╔══
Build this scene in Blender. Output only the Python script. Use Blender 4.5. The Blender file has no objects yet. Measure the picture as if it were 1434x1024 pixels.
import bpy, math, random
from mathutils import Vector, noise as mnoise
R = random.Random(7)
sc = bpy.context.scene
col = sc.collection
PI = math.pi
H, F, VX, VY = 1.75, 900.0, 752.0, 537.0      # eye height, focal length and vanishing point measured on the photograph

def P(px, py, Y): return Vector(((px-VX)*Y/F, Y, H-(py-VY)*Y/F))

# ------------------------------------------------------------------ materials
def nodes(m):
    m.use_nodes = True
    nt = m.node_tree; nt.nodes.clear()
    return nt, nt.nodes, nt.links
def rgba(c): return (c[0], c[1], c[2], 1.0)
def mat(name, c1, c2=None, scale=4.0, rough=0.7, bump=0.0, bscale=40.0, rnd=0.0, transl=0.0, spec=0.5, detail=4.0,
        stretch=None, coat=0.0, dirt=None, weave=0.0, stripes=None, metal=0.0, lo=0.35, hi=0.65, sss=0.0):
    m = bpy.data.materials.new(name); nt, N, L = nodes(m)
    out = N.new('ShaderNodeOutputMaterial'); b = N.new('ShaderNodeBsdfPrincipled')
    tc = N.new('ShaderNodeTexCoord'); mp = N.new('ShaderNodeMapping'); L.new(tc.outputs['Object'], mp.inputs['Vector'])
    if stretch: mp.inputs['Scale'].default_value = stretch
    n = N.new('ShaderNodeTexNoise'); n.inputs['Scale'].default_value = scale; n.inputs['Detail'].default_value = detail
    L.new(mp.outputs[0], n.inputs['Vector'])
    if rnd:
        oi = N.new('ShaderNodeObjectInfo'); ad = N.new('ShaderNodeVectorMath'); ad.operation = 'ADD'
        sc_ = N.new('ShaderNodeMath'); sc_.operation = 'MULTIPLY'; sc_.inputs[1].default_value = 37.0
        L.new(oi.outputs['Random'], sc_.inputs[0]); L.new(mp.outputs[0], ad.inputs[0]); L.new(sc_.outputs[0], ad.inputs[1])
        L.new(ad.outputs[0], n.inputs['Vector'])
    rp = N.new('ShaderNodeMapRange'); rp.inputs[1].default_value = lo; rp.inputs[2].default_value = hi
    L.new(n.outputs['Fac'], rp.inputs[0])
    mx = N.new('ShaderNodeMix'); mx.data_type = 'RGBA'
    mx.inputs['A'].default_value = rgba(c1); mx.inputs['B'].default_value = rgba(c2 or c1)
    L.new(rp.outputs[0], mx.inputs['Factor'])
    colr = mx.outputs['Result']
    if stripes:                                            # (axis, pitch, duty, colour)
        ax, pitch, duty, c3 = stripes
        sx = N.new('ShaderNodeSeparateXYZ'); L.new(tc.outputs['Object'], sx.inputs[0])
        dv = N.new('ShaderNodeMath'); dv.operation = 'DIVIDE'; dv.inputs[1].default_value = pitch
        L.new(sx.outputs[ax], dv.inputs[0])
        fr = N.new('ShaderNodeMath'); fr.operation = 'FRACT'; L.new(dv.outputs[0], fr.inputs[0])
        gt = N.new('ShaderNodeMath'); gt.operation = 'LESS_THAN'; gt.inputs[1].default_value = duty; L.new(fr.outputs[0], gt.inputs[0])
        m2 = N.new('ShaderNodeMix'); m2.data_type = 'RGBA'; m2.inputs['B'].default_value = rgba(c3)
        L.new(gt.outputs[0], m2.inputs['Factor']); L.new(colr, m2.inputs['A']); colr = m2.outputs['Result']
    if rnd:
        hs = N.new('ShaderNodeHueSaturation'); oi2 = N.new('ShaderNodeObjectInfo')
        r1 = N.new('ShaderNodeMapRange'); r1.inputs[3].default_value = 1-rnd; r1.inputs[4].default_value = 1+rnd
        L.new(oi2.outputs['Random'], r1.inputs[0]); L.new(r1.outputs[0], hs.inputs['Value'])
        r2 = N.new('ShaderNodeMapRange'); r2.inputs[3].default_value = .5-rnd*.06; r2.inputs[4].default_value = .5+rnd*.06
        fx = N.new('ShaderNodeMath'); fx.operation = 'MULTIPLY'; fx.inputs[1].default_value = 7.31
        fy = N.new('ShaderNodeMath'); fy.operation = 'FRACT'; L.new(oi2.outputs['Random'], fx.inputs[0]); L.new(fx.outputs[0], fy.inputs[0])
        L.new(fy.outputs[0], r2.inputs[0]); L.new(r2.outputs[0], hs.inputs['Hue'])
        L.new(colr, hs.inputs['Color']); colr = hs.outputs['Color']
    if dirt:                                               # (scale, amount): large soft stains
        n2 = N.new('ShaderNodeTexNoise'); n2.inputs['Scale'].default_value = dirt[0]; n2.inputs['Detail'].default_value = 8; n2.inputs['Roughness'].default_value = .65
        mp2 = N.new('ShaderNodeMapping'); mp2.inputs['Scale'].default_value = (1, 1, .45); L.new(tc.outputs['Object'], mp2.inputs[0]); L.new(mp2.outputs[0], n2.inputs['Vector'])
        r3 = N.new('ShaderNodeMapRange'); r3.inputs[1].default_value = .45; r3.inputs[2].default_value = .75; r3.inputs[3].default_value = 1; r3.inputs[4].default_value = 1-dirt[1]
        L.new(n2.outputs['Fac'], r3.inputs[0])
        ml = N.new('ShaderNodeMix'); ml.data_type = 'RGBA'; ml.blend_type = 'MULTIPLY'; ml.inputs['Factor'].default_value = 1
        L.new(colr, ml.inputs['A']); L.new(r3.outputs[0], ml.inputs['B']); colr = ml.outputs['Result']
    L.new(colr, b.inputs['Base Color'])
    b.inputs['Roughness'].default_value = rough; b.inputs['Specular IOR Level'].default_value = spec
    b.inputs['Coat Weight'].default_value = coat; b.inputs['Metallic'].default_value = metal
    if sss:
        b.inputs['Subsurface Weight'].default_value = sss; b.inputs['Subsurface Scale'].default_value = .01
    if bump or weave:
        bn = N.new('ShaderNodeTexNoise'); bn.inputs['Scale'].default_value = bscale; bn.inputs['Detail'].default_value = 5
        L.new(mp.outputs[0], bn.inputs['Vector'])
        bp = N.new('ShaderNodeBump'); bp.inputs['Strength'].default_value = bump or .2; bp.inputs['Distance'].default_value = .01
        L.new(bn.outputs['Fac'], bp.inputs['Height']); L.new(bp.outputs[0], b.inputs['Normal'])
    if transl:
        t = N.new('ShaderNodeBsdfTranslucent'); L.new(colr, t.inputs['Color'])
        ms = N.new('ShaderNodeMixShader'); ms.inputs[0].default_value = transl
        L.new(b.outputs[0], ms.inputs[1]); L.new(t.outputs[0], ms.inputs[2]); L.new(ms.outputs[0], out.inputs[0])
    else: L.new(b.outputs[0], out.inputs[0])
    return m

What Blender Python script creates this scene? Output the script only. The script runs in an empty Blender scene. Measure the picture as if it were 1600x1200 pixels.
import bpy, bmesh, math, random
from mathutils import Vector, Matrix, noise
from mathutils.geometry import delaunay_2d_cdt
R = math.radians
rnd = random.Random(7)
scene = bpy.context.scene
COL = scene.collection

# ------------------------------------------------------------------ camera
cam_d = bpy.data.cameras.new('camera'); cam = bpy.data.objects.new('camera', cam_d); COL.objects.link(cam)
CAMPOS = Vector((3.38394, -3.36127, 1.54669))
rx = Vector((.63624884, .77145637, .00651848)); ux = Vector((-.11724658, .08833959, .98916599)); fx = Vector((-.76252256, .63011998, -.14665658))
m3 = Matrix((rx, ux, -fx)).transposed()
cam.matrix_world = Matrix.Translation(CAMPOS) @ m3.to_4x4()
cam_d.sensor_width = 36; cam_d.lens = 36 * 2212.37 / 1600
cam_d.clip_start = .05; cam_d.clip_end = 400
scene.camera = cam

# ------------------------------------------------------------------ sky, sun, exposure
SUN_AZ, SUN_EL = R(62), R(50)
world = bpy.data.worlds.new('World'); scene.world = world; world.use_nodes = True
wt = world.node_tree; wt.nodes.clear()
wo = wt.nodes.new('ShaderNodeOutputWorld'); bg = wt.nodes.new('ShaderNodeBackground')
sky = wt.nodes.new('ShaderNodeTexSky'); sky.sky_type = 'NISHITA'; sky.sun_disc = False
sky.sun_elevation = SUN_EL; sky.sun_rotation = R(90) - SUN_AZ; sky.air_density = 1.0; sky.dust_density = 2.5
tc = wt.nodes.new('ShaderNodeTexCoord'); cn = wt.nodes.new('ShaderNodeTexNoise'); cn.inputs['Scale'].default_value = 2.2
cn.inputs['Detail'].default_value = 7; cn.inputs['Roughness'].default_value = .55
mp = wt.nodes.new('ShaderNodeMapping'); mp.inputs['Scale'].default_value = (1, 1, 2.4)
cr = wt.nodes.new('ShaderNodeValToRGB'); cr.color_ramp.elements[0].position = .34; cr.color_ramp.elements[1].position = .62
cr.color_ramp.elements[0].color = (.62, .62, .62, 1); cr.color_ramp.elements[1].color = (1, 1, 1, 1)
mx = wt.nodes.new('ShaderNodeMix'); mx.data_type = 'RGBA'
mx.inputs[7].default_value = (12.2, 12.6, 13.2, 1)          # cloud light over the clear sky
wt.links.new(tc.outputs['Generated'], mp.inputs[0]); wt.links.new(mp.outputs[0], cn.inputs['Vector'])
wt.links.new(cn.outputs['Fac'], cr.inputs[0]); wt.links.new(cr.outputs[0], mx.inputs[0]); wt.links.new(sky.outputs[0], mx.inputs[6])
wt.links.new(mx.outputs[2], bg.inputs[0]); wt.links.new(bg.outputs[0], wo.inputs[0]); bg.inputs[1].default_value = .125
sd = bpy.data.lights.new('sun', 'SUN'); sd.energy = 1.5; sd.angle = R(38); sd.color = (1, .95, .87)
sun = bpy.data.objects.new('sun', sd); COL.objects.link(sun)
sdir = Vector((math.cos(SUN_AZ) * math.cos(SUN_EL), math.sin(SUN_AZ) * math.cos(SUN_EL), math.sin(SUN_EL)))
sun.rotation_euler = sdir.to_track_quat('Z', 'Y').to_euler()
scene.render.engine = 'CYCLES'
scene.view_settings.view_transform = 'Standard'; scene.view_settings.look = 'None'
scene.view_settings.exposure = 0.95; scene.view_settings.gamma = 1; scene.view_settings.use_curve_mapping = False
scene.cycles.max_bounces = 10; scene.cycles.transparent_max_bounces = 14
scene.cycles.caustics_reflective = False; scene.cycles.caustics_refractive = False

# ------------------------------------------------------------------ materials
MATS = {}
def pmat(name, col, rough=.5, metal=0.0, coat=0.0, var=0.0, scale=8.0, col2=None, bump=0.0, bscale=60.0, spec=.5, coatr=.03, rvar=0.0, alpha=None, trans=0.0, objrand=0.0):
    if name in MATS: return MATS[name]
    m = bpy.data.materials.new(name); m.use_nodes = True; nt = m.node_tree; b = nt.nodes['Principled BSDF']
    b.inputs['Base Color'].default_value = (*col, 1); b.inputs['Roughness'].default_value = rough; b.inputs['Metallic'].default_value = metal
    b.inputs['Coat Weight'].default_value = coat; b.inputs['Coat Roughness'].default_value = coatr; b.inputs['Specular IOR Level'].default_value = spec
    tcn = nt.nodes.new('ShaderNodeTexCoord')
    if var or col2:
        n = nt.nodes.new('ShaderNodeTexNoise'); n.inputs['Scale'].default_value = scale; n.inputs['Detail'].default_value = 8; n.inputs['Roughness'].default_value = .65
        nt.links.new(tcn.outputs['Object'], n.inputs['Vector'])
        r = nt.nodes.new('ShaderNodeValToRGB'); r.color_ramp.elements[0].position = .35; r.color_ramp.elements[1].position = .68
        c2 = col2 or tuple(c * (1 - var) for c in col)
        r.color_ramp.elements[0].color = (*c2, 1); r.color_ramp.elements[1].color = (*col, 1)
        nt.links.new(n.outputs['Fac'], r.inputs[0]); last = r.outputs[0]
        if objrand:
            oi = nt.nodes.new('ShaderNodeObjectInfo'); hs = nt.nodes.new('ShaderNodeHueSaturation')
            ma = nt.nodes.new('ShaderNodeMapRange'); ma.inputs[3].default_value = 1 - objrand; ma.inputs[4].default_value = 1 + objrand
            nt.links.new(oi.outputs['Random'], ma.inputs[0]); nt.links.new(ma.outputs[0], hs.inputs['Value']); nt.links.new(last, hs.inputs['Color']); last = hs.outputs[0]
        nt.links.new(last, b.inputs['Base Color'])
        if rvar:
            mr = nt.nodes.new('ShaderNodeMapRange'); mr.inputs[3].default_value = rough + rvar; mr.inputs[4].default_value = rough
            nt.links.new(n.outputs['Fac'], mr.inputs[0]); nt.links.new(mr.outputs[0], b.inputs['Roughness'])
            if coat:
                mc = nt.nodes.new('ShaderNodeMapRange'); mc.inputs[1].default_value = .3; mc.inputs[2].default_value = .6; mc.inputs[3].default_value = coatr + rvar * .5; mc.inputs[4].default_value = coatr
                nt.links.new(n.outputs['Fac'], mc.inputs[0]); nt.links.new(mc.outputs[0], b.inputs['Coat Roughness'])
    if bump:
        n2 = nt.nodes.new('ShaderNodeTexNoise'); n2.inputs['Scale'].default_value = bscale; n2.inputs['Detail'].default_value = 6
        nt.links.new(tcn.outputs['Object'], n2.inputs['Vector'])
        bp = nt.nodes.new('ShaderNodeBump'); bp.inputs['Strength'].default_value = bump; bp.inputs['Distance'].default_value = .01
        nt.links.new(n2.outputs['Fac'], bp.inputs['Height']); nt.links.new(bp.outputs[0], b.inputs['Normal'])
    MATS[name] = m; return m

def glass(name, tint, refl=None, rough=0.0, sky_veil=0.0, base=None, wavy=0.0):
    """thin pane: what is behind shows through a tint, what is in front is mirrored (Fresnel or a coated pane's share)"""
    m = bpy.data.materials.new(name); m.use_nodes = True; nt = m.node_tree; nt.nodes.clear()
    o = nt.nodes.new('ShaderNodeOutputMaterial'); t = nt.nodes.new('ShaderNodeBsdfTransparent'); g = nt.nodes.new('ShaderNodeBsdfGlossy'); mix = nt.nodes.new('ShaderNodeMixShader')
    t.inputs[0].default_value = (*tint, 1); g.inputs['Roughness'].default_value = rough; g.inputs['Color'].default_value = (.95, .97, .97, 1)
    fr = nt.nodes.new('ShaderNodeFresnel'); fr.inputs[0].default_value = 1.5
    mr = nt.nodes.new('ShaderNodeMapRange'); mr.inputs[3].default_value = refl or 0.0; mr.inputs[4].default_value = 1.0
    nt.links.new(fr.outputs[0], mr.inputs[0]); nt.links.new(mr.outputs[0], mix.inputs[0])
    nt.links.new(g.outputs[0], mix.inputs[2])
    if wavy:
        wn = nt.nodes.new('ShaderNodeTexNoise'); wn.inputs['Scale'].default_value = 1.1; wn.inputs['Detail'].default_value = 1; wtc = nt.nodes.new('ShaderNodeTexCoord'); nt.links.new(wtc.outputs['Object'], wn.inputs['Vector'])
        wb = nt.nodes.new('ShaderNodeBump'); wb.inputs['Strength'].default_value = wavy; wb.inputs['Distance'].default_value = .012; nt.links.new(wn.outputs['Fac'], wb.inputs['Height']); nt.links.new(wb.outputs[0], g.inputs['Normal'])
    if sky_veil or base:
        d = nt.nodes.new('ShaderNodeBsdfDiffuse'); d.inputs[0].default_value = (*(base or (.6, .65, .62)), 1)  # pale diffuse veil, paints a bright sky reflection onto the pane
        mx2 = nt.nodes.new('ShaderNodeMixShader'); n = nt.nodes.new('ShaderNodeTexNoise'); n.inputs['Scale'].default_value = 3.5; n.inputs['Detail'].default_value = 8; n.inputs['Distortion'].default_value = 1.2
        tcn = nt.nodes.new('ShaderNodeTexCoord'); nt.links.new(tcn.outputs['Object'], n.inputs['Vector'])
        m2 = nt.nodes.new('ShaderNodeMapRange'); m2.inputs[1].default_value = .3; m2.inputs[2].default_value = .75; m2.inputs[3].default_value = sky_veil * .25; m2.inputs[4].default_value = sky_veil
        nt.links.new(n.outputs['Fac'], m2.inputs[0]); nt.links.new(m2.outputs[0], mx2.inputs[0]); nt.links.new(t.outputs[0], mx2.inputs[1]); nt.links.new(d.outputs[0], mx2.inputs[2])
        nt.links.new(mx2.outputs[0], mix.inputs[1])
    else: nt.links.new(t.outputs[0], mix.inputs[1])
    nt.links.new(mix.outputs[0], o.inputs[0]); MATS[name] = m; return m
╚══
## [Problem details]
Transcribe only, please, the lines from the first line of the records through the line with "def P(px, py, Y): return". Both of those lines are included.

## [Right answer]
Build this scene in Blender. Output only the Python script. Use Blender 4.5. The Blender file has no objects yet. Measure the picture as if it were 1434x1024 pixels.
import bpy, math, random
from mathutils import Vector, noise as mnoise
R = random.Random(7)
sc = bpy.context.scene
col = sc.collection
PI = math.pi
H, F, VX, VY = 1.75, 900.0, 752.0, 537.0      # eye height, focal length and vanishing point measured on the photograph

def P(px, py, Y): return Vector(((px-VX)*Y/F, Y, H-(py-VY)*Y/F))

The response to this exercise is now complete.